-- WHAT YOU NEED TO DO --
Restate the data word for word and leave the images out.

-- SUPPLIED DATA --
··········
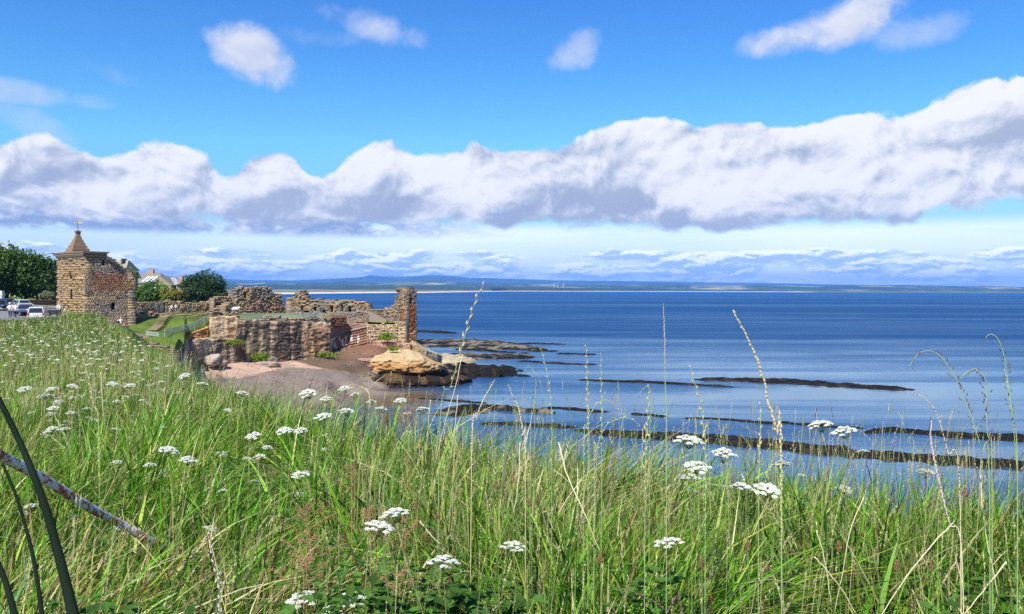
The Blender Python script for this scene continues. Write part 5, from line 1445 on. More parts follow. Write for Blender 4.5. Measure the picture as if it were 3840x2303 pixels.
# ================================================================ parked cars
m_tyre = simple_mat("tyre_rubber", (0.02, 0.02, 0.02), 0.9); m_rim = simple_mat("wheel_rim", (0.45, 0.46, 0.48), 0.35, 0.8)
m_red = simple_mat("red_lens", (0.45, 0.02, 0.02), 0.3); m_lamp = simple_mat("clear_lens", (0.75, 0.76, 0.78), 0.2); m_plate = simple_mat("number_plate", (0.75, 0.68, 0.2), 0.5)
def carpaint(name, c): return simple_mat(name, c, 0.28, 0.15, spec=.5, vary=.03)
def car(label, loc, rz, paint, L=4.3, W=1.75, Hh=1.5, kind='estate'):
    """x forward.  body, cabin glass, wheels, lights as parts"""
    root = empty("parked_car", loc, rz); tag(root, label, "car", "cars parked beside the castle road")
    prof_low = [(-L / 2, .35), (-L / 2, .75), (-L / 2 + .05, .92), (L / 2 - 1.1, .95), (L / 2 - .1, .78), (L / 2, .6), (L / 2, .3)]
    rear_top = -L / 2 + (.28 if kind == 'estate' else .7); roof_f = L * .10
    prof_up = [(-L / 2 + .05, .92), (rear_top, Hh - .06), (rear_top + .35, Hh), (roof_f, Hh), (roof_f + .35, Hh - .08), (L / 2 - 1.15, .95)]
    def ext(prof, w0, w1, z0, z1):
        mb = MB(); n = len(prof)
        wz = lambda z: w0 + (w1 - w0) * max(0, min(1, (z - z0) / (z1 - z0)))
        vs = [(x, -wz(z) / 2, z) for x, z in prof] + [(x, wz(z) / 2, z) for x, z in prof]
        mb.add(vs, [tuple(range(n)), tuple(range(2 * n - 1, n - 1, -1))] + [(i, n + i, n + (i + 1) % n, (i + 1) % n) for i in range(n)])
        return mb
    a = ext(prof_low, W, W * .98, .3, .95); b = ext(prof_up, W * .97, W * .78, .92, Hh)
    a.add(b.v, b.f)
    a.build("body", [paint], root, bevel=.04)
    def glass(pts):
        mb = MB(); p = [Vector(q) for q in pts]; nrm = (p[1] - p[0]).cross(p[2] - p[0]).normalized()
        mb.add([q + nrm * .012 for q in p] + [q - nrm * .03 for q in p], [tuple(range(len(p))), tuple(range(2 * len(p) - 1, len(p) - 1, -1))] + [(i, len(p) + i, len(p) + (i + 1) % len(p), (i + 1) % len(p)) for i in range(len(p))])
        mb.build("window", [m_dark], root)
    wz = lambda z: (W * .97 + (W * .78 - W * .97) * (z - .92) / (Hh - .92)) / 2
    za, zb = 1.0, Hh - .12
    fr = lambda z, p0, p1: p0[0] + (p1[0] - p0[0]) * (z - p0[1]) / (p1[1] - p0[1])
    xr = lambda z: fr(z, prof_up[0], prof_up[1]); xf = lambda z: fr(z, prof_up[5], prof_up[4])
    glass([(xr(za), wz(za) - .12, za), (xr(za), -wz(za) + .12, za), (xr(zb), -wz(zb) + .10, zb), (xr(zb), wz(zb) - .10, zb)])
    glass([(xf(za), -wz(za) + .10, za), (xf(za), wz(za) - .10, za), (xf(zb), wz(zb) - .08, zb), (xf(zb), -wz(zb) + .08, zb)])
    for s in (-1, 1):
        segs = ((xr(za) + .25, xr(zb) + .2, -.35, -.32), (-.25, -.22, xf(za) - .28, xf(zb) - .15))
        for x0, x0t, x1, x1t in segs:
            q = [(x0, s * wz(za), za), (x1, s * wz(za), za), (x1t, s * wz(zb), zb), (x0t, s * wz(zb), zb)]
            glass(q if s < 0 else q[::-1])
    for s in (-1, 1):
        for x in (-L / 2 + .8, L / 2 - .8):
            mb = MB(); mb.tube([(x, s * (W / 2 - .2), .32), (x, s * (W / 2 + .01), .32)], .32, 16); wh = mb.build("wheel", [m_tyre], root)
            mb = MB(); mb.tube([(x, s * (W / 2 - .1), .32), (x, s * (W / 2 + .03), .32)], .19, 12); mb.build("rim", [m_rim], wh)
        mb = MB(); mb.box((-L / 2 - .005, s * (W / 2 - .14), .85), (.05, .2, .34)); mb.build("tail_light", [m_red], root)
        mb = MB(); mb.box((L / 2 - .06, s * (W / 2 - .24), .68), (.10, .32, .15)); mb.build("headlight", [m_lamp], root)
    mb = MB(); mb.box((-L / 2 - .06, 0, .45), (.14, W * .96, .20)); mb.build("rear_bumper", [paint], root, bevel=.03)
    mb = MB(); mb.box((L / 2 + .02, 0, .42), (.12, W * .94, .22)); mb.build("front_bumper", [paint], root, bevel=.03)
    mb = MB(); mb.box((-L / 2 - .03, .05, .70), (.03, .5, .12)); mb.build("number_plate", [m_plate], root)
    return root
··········
-- EXPECTED OUTPUT --
The Blender Python script for this scene continues. Write part 5, from line 1445 on. More parts follow. Write for Blender 4.5. Measure the picture as if it were 3840x2303 pixels.
# ================================================================ parked cars
m_tyre = simple_mat("tyre_rubber", (0.02, 0.02, 0.02), 0.9); m_rim = simple_mat("wheel_rim", (0.45, 0.46, 0.48), 0.35, 0.8)
m_red = simple_mat("red_lens", (0.45, 0.02, 0.02), 0.3); m_lamp = simple_mat("clear_lens", (0.75, 0.76, 0.78), 0.2); m_plate = simple_mat("number_plate", (0.75, 0.68, 0.2), 0.5)
def carpaint(name, c): return simple_mat(name, c, 0.28, 0.15, spec=.5, vary=.03)
def car(label, loc, rz, paint, L=4.3, W=1.75, Hh=1.5, kind='estate'):
    """x forward.  body, cabin glass, wheels, lights as parts"""
    root = empty("parked_car", loc, rz); tag(root, label, "car", "cars parked beside the castle road")
    prof_low = [(-L / 2, .35), (-L / 2, .75), (-L / 2 + .05, .92), (L / 2 - 1.1, .95), (L / 2 - .1, .78), (L / 2, .6), (L / 2, .3)]
    rear_top = -L / 2 + (.28 if kind == 'estate' else .7); roof_f = L * .10
    prof_up = [(-L / 2 + .05, .92), (rear_top, Hh - .06), (rear_top + .35, Hh), (roof_f, Hh), (roof_f + .35, Hh - .08), (L / 2 - 1.15, .95)]
    def ext(prof, w0, w1, z0, z1):
        mb = MB(); n = len(prof)
        wz = lambda z: w0 + (w1 - w0) * max(0, min(1, (z - z0) / (z1 - z0)))
        vs = [(x, -wz(z) / 2, z) for x, z in prof] + [(x, wz(z) / 2, z) for x, z in prof]
        mb.add(vs, [tuple(range(n)), tuple(range(2 * n - 1, n - 1, -1))] + [(i, n + i, n + (i + 1) % n, (i + 1) % n) for i in range(n)])
        return mb
    a = ext(prof_low, W, W * .98, .3, .95); b = ext(prof_up, W * .97, W * .78, .92, Hh)
    a.add(b.v, b.f)
    a.build("body", [paint], root, bevel=.04)
    def glass(pts):
        mb = MB(); p = [Vector(q) for q in pts]; nrm = (p[1] - p[0]).cross(p[2] - p[0]).normalized()
        mb.add([q + nrm * .012 for q in p] + [q - nrm * .03 for q in p], [tuple(range(len(p))), tuple(range(2 * len(p) - 1, len(p) - 1, -1))] + [(i, len(p) + i, len(p) + (i + 1) % len(p), (i + 1) % len(p)) for i in range(len(p))])
        mb.build("window", [m_dark], root)
    wz = lambda z: (W * .97 + (W * .78 - W * .97) * (z - .92) / (Hh - .92)) / 2
    za, zb = 1.0, Hh - .12
    fr = lambda z, p0, p1: p0[0] + (p1[0] - p0[0]) * (z - p0[1]) / (p1[1] - p0[1])
    xr = lambda z: fr(z, prof_up[0], prof_up[1]); xf = lambda z: fr(z, prof_up[5], prof_up[4])
    glass([(xr(za), wz(za) - .12, za), (xr(za), -wz(za) + .12, za), (xr(zb), -wz(zb) + .10, zb), (xr(zb), wz(zb) - .10, zb)])
    glass([(xf(za), -wz(za) + .10, za), (xf(za), wz(za) - .10, za), (xf(zb), wz(zb) - .08, zb), (xf(zb), -wz(zb) + .08, zb)])
    for s in (-1, 1):
        segs = ((xr(za) + .25, xr(zb) + .2, -.35, -.32), (-.25, -.22, xf(za) - .28, xf(zb) - .15))
        for x0, x0t, x1, x1t in segs:
            q = [(x0, s * wz(za), za), (x1, s * wz(za), za), (x1t, s * wz(zb), zb), (x0t, s * wz(zb), zb)]
            glass(q if s < 0 else q[::-1])
    for s in (-1, 1):
        for x in (-L / 2 + .8, L / 2 - .8):
            mb = MB(); mb.tube([(x, s * (W / 2 - .2), .32), (x, s * (W / 2 + .01), .32)], .32, 16); wh = mb.build("wheel", [m_tyre], root)
            mb = MB(); mb.tube([(x, s * (W / 2 - .1), .32), (x, s * (W / 2 + .03), .32)], .19, 12); mb.build("rim", [m_rim], wh)
        mb = MB(); mb.box((-L / 2 - .005, s * (W / 2 - .14), .85), (.05, .2, .34)); mb.build("tail_light", [m_red], root)
        mb = MB(); mb.box((L / 2 - .06, s * (W / 2 - .24), .68), (.10, .32, .15)); mb.build("headlight", [m_lamp], root)
    mb = MB(); mb.box((-L / 2 - .06, 0, .45), (.14, W * .96, .20)); mb.build("rear_bumper", [paint], root, bevel=.03)
    mb = MB(); mb.box((L / 2 + .02, 0, .42), (.12, W * .94, .22)); mb.build("front_bumper", [paint], root, bevel=.03)
    mb = MB(); mb.box((-L / 2 - .03, .05, .70), (.03, .5, .12)); mb.build("number_plate", [m_plate], root)
    return root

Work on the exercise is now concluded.